USC's Hancock said some social issues, like reproductive rights, are at play, too. While politicians have taken for granted that support or opposition to something like access to abortion is split along party lines, it actually isn't.

"When you look at reproductive health policies, there are broad cross sections politically, and among religious groups, that support them," she said.

Hancock has written extensively about the "welfare queen" debate -- which led to huge reforms and cutbacks at the national level in 1996. And while things aren't changing overnight (after all, we still get treated to disingenuous debates over whether "feminism" is a bad word), Hancock said that men and women alike do seem to be giving more credence to real gender disparities, and not just in Sacramento.

Most recently, there was the Ellen Pao discrimination case, which was covered breathlessly by both tech and mainstream media and by most accounts has at least prompted discussion of the huge gender gaps in Silicon Valley. Before that, there was tech executive Sheryl Sandberg's wildly successful book on women and the workforce; and Anne-Marie Slaughter's 2012 Atlantic article, "Why Women Still Can't Have it All." In short, said Hancock, all were serious debates about gender inequities that were mainstream, particularly among middle- and upper-class women.

And who else is talking about it? Presumed presidential candidate Hillary Clinton, who recently put the issue front and center at a Silicon Valley talk.

Hancock said that's wildly different than in 2008, when Clinton avoided these issues as a presidential candidate. She said that campaign showed Americans just how differently women in politics are treated -- regardless of whether those female candidates tried to make their gender an asset in the campaign ... or attempted to ignore it.

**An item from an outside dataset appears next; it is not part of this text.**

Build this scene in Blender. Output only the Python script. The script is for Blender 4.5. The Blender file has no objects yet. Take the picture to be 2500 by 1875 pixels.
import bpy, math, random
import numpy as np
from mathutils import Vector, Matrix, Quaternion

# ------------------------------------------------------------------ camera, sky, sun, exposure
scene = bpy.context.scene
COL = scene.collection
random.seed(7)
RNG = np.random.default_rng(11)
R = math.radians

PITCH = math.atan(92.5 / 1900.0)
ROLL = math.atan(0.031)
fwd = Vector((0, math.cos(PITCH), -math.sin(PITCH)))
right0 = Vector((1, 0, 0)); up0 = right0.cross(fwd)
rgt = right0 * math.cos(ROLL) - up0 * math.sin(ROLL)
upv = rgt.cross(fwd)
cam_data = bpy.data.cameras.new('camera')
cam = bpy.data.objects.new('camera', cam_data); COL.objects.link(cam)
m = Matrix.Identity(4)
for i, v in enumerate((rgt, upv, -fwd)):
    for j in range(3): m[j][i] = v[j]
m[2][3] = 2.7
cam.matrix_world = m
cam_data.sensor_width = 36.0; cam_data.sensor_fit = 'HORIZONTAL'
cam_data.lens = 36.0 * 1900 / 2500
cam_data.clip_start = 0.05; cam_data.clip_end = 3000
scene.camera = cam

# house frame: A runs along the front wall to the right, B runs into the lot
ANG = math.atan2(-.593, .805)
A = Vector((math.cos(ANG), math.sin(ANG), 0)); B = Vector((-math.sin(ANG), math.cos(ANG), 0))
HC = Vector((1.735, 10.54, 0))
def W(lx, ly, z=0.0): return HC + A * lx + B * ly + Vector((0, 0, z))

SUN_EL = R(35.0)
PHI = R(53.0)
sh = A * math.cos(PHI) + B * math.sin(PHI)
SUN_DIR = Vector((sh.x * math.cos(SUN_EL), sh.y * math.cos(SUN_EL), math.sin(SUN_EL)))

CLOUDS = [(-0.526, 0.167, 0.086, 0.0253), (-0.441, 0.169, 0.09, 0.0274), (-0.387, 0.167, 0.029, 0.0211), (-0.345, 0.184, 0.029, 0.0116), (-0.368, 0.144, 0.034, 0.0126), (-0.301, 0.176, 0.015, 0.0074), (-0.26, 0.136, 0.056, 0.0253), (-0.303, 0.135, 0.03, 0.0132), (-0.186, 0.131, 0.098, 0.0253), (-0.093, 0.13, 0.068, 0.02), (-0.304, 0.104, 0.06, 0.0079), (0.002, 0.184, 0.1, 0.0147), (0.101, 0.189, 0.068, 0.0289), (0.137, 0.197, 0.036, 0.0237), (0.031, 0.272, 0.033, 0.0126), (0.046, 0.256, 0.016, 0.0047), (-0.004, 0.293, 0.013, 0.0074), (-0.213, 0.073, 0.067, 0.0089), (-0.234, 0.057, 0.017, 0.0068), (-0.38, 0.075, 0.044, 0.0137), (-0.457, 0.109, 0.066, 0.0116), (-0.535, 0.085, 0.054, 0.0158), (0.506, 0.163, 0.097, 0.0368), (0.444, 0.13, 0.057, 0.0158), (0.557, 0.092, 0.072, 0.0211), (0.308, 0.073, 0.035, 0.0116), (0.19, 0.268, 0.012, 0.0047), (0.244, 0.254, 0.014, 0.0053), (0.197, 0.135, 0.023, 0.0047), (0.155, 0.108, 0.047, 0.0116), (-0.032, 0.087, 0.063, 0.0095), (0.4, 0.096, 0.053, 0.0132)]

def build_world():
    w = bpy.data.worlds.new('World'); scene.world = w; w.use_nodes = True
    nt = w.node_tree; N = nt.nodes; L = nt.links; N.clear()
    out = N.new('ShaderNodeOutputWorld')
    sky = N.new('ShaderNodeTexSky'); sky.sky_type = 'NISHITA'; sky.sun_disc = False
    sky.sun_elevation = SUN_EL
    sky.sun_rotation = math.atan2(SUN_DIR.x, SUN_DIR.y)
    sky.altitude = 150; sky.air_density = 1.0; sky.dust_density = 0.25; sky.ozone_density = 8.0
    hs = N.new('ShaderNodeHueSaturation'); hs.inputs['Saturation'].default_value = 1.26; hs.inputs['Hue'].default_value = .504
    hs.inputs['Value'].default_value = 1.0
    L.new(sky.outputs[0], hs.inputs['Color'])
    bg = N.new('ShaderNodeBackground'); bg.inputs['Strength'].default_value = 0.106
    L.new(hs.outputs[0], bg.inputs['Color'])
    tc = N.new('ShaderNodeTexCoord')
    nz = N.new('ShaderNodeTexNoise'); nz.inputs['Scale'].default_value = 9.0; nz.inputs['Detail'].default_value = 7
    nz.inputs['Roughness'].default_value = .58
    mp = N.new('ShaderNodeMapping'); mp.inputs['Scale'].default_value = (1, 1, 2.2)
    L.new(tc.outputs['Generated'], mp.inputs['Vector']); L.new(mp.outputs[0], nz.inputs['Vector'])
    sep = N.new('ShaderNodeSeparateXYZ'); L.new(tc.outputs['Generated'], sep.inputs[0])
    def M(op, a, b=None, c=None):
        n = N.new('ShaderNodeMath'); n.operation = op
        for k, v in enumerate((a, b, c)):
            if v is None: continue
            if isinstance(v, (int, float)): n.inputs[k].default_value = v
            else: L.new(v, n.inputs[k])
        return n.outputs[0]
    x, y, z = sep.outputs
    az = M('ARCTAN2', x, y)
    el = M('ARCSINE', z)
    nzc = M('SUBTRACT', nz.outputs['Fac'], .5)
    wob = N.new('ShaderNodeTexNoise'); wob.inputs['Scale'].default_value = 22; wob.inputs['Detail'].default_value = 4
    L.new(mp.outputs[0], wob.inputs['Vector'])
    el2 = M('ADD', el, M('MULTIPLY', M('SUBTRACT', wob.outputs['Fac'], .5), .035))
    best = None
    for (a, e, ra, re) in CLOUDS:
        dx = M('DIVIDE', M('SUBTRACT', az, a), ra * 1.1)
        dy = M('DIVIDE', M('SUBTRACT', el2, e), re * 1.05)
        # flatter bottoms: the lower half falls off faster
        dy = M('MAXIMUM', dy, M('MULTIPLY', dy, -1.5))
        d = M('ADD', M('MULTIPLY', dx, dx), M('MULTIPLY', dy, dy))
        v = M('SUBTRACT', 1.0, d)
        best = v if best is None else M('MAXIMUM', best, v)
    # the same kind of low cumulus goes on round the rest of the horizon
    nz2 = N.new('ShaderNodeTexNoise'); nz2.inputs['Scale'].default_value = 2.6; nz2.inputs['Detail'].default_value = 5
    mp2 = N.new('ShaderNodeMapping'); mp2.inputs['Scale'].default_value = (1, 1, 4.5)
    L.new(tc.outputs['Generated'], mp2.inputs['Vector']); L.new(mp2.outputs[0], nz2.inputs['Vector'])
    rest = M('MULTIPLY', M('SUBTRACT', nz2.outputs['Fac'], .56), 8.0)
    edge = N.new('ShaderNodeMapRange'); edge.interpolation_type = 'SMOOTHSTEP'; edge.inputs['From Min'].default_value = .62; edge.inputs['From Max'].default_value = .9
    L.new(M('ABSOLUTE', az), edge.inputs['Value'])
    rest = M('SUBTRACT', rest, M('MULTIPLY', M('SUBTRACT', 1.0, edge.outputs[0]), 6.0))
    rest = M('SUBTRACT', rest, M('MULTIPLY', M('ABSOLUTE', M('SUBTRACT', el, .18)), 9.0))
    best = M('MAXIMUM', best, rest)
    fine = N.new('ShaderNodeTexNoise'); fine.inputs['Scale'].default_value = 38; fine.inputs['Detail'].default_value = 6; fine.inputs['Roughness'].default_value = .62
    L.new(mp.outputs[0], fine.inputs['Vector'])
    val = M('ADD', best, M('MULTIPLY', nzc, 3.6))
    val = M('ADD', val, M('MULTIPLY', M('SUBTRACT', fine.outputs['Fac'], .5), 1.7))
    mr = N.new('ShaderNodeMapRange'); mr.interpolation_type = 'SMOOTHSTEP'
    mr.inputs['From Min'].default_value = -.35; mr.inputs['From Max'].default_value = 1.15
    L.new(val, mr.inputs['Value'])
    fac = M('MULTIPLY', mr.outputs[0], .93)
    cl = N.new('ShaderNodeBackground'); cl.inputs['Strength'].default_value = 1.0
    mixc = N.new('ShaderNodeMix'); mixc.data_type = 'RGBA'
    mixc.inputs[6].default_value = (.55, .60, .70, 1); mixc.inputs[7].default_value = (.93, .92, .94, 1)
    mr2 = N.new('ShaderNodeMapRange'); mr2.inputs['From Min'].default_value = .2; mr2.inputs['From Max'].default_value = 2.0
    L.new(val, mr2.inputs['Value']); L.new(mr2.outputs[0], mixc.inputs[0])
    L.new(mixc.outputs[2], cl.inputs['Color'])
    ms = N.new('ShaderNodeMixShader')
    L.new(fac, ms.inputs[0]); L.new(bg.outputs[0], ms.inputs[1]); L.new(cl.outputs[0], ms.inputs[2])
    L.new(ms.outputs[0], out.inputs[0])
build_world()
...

"People were able to observe just how different things could be for female candidates -- and not just Clinton, but [Sarah] Palin, too," she said. "They saw they weren't protected by pretending you didn't have these issues, that people would ask about it anyway and bring it up as a criticism of your ability to lead."

Now the question seems to be whether this alternate approach will pay political dividends for Democrats. All of the proposed Sacramento legislation will increase the cost and size of state government -- something that the state's most prominent Democrat, Gov. Jerry Brown, is usually loath to support.